The 419th Flight Test Squadron (419 FLTS), located at Edwards Air Force Base, California, is responsible for developmental testing of the B-1B, B-2A, and B-52H aircraft for the US Air Force. The Operations Engineering Flight at the 419 FLTS is comprised of operations engineers, test conductors, and test directors who are responsible for coordinating the efforts of the entire flight test team.

The operations engineer begins the flight test mission planning process by translating engineering requirements into cogent test cards. They assign specific test points to a mission objective summary and assemble a notional outline of a prospective test mission. They schedule and deconflict resources and mission requirements.

The test conductor then appropriates mission planning activities and acts as the absolute focal point of the mission, ensuring overall quality of the test planning process in the final days leading up to a mission. They conduct the mission readiness review, control the execution of the mission from the control room, and draft the “quicklook report” documenting that particular flight test in detail.

The test director (as opposed to the test conductor) acts as the squadron commander’s representative during a mission and has absolute authority to cancel a mission at any time at his discretion whenever anything fails to meet standard test criteria, proper test discipline, or violates test safety.

Several flight test programs took place on all three airframes over the past year. The B-1B integrated the Joint Standoff Weapon and Joint Air-to-Surface Standoff Missile to the platform. The B-2A completed regression testing to validate the newest software drop and added a new tactical Link-16 terminal that promises to improve pilot situational awareness during combat. The focus of B-52H testing has been upgrading the offensive avionics system to carry the platform to 2037.

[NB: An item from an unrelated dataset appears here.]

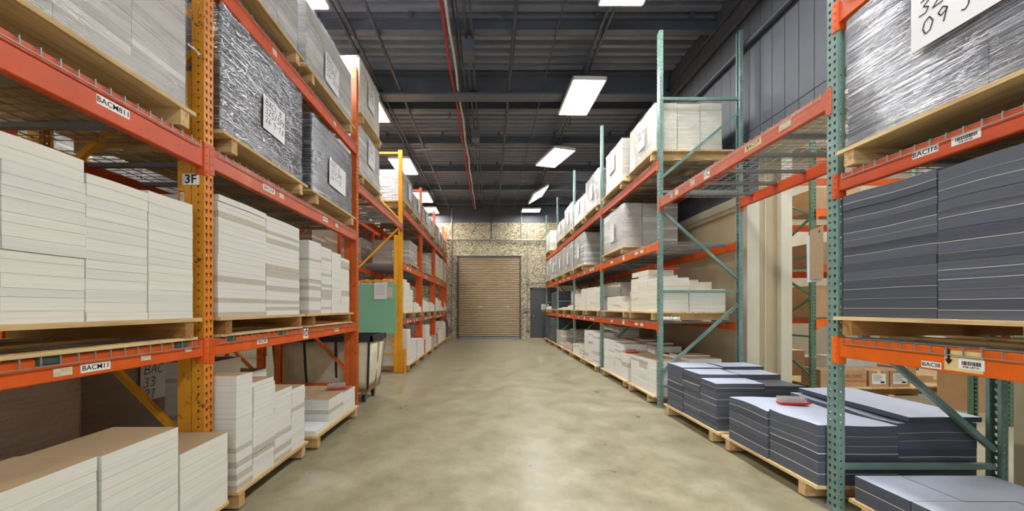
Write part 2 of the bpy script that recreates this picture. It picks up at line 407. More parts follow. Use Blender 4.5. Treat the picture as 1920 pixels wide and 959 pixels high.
# personnel door
d2 = link('door_2', None, None, (2.34, WALL_Y, 0)); d2['kind'] = 'structure'; d2['label'] = 'dark grey steel door beside the roller door'; d2['category'] = 'door'
mb = MB(); mb.box(-.52, .52, -.05, -.003, 0.01, 2.12); link('door_leaf', mb.data('door_leaf', 'door_grey'), d2)
mb = MB()
for a in ((-.60, -.52, 0, 2.20), (.52, .60, 0, 2.20), (-.60, .60, 2.12, 2.20)): mb.box(a[0], a[1], -.08, -.002, a[2], a[3])
link('door_frame', mb.data('door_frame', 'dark_trim'), d2)
mb = MB(); mb.tube([(-.45, -.05, 1.0), (-.45, -.10, 1.0)], .03, 12); mb.tube([(-.45, -.10, 1.0), (-.45, -.13, 1.0)], [.035, .025], 12)
link('door_knob', mb.data('door_knob', 'steel'), d2)
mb = MB(); mb.box(-.60, 1.0, -.25, -.002, 0, .035); o = struct('trim_2', mb, 'wood', label='pale wooden threshold strip under the grey door', cat='threshold'); o.location = (2.34, WALL_Y, 0)
mb = MB(); mb.box(-.16, .16, -.002, 0, -.12, .12); nt = tag(link('paper_notice', mb.data('paper_notice', 'sign'), None, (2.38, WALL_Y-.052, 1.37)), 'white paper notice taped to the dark grey door', 'notice')
mb = MB()
for k in range(7): mb.box(-.12, .12-.05*(k % 3), -.004, -.0025, .075-k*.026, .083-k*.026)
link('printed_lines', mb.data('printed_lines', 'ink'), nt)

# conduits and boxes on the back wall
def wall_pipe(pts, r, label, mat='conduit', name='conduit'):
    mb = MB(); mb.tube(pts, r, 8); return tag(link(name, mb.data(name, mat)), label, 'conduit')
Wy = WALL_Y-.03
wall_pipe([(-4, Wy-.05, 4.26), (0.3, Wy-.05, 4.24), (3.3, Wy-.05, 4.20)], .032, 'long pale pipe running across the pebbled back wall', name='sprinkler_pipe')
wall_pipe([(.07, Wy-.05, 4.24), (.07, Wy-.05, 5.8)], .028, 'dark pipe dropping to the pale wall pipe above roller door', 'dark_pipe', 'drop_pipe')
wall_pipe([(-1.62, Wy, .55), (-1.62, Wy, 5.6)], .022, 'grey conduit rising left of the roller door')
wall_pipe([(1.62, Wy, .5), (1.62, Wy, 4.98)], .022, 'grey conduit rising between roller door and grey door')
wall_pipe([(1.36, Wy, 4.2), (1.36, Wy, 5.5)], .03, 'short pale conduit near the wall top right of roller door')
wall_pipe([(1.64, Wy, 2.42), (2.35, Wy, 2.42), (2.62, Wy, 2.5)], .016, 'thin conduit running over the grey door')
wall_pipe([(-2.4, Wy, 1.22), (-1.6, Wy, 1.22)], .035, 'grey horizontal conduit stub left of the roller door')
for x, z, a, b, lb in ((1.62, 2.42, .13, .16, 'small grey electrical box near the grey door top corner'), (1.55, 1.24, .22, .16, 'grey switch box between the two back doors'),
                     (1.63, .42, .12, .14, 'small grey socket box low beside grey door'), (-1.80, 1.22, .2, .16, 'grey switch box on wall left of roller door'),
                     (-1.62, .42, .14, .16, 'small grey socket box low left of roller door'), (2.62, 2.56, .1, .12, 'small grey junction box above the grey door')):
    mb = MB(); mb.box(-a/2, a/2, -.09, -.001, -b/2, b/2); mb.box(-a/2+.01, a/2-.01, -.098, -.09, -b/2+.01, b/2-.01)
    mb.tube([(-a*.2, -.098, 0), (-a*.2, -.112, 0)], .014, 8)
    tag(link('electrical_box', mb.data('electrical_box', 'steel'), None, (x, WALL_Y, z)), lb, 'electrical box')

# left and front extents of the warehouse
mb = MB(); mb.box(-9.1, -9, -7, WALL_Y+.2, 0, CEIL+.1); struct('wall_left', mb, 'beige')

# right wall: beige below, charcoal boards above, an opening between y 2.5 and 5.08
WX = 3.56
mb = MB(); mb.box(WX, WX+.1, 5.2, WALL_Y, 0, 2.95); mb.box(WX, WX+.55, -7, 2.5, 0, 2.95); struct('wall_right', mb, 'beige')
mb = MB(); y = -7.0
while y < WALL_Y-.01:
    z0 = 3.52 if 2.4 < y+.1 < 5.1 else 2.92
    mb.box(WX-.03, WX+.1, y+.004, min(y+.2, WALL_Y)-.004, z0, 3.725); mb.box(WX-.03, WX+.1, y+.004, min(y+.2, WALL_Y)-.004, 3.735, CEIL)
    y += .2
mb.box(WX-.02, WX+.5, -7, WALL_Y, 3.54, CEIL+.1); struct('wall_right_upper', mb, 'charcoal_wall', label='charcoal boarded wall above the beige wall', cat='wall')
mb = MB(); mb.box(WX-.06, WX+.05, 5.08, WALL_Y, 2.80, 2.92); mb.box(WX-.03, WX+.02, 5.08, WALL_Y, 2.74, 2.80); mb.box(WX-.02, WX+.55, 2.5, 5.08, 3.47, 3.54); struct('trim_3', mb, 'beige_trim', label='beige moulding where beige wall meets charcoal boards', cat='moulding')
# boxed column that ends the wall at the opening
mb = MB()
mb.box(WX-.02, WX+.15, 5.06, 5.30, 0, 3.54, 0); mb.box(WX+.15, WX+.45, 5.13, 5.30, 0, 3.54, 1); mb.box(WX+.45, WX+.60, 5.06, 5.30, 0, 3.54, 0)
mb.box(WX+.27, WX+.285, 5.122, 5.131, 0, 3.54, 0)
struct('column', mb, ['beige_trim', 'beige'], label='beige boxed column beside the opening in the right wall', cat='column')
mb = MB(); mb.box(WX+.5, WX+.6, 5.3, WALL_Y, 0, CEIL); struct('wall_right_inner', mb, 'beige', label='beige wall face behind the boxed column', cat='wall')
for a, b, c, d, r, lb in ((5.34, 5.34, -7, WALL_Y-.05, .035, 'thick dark pipe high along the charcoal wall'), (4.90, 4.92, 1.0, WALL_Y-.05, .04, 'dark pipe lower along the charcoal wall'),
                      (5.62, 5.62, -7, WALL_Y-.05, .018, 'thin dark conduit highest along the charcoal wall')):
    mb = MB(); mb.tube([(WX-.09, c, a), (WX-.09, d, b)], r, 8); tag(link('wall_pipe', mb.data('wall_pipe', 'dark_pipe')), lb, 'pipe')

# ceiling runs: cable bundle, conduits, strut rails
def run(name, label, x, z, r, mat, y0=.2, y1=15.7, wob=0, cat='pipe', n=2):
    mb = MB(); pts = []
    for i in range(n):
        t = i/(n-1); pts.append((x+wob*math.sin(i*1.7+x*9), y0+(y1-y0)*t, z+wob*.6*math.cos(i*2.3)))
    mb.tube(pts, r, 6); return tag(link(name, mb.data(name, mat)), label, cat)
run('ceiling_cable', 'red cable running in the bundle above the aisle', -.68, 5.53, .022, 'red_cable', wob=.015, n=26, cat='cable')
run('ceiling_cable', 'white cable running in the bundle above the aisle', -.60, 5.56, .024, 'white_cable', wob=.012, n=30, cat='cable')
run('ceiling_cable', 'black cable running in the bundle above the aisle', -.52, 5.52, .02, 'black_rubber', wob=.015, n=22, cat='cable')
for x, r, lb in ((.37, .03, 'dark conduit along the ceiling right of the red cable'), (-.46, .014, 'thin dark conduit beside the white ceiling cable'),
                 (-1.72, .03, 'dark conduit along the ceiling above the left racks'), (1.02, .012, 'thin dark conduit left of the lamp row')):
    run('ceiling_conduit', lb, x, 5.55, r, 'dark_pipe')
for x, lb in ((-.32, 'twin dark strut rail left of the ceiling centre'), (-2.15, 'twin dark strut rail above the left racks'), (1.72, 'twin dark strut rail carrying the right lamp row')):
    mb = MB()
    for dx in (-.045, .045): mb.box(x+dx-.018, x+dx+.018, .2, 15.7, 5.56, 5.60)
    yy = .6
    while yy < 15.6: mb.box(x-.06, x+.06, yy, yy+.04, 5.60, 5.615); yy += 1.1
    tag(link('strut_rail', mb.data('strut_rail', 'dark_pipe')), lb, 'rail')
for yy, lb in ((5.7, 'dark hanging unit ceiling heater nearest, under the twin rail'), (8.6, 'small dark hanging unit under the twin rail, farther one')):
    mb = MB(); mb.box(-.42, -.24, yy, yy+.25, 5.32, 5.52); mb.box(-.36, -.30, yy+.25, yy+.55, 5.40, 5.55); mb.tube([(-.33, yy+.12, 5.52), (-.33, yy+.12, 5.6)], .02)
    tag(link('ceiling_junction', mb.data('ceiling_junction', 'joist')), lb.replace('unit ceiling heater', 'box'), 'box')
mb = MB(); mb.tube([(-1.35, 9.0, 5.25), (-.4, 9.6, 5.5)], .010, 6); mb.tube([(-.4, 9.6, 5.5), (1.1, 10.2, 5.58)], .008, 6); mb.tube([(-1.8, 8.9, 5.15), (-1.35, 9.0, 5.25)], .022, 6)
tag(link('sway_cable', mb.data('sway_cable', 'conduit')), 'slanting brace cable with turnbuckle below the dark joists', 'cable')
for x, y in ((-1.05, 4.9), (-.9, 8.3), (1.9, 8.7), (.9, 5.0)):
    mb = MB(); mb.tube([(x, y, CEIL), (x, y, 5.70)], .012, 6); mb.tube([(x, y, 5.70), (x, y, 5.66)], [.012, .03], 8); mb.tube([(x, y, 5.655), (x, y, 5.65)], .045, 8)
    tag(link('fire_sprinkler', mb.data('fire_sprinkler', 'joist')), {-1.05: 'dark sprinkler head over left aisle side, nearest', -.9: 'dark sprinkler head left of the cable bundle, farther', 1.9: 'dark sprinkler head right of the first lamp', .9: 'dark sprinkler head left of the right lamp row'}[x], 'sprinkler')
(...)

Lessons learned were documented throughout the three test programs in a never-ending effort to improve flight test safety and efficiency. Communications procedures were standardized between the mission control room, the aircrew, and the range. Ground test planning procedures were adopted to mirror, as much as possible, the rigorous planning required of flight test. Finally, configuration control procedures were implemented to preclude the incorrect integration of test hardware.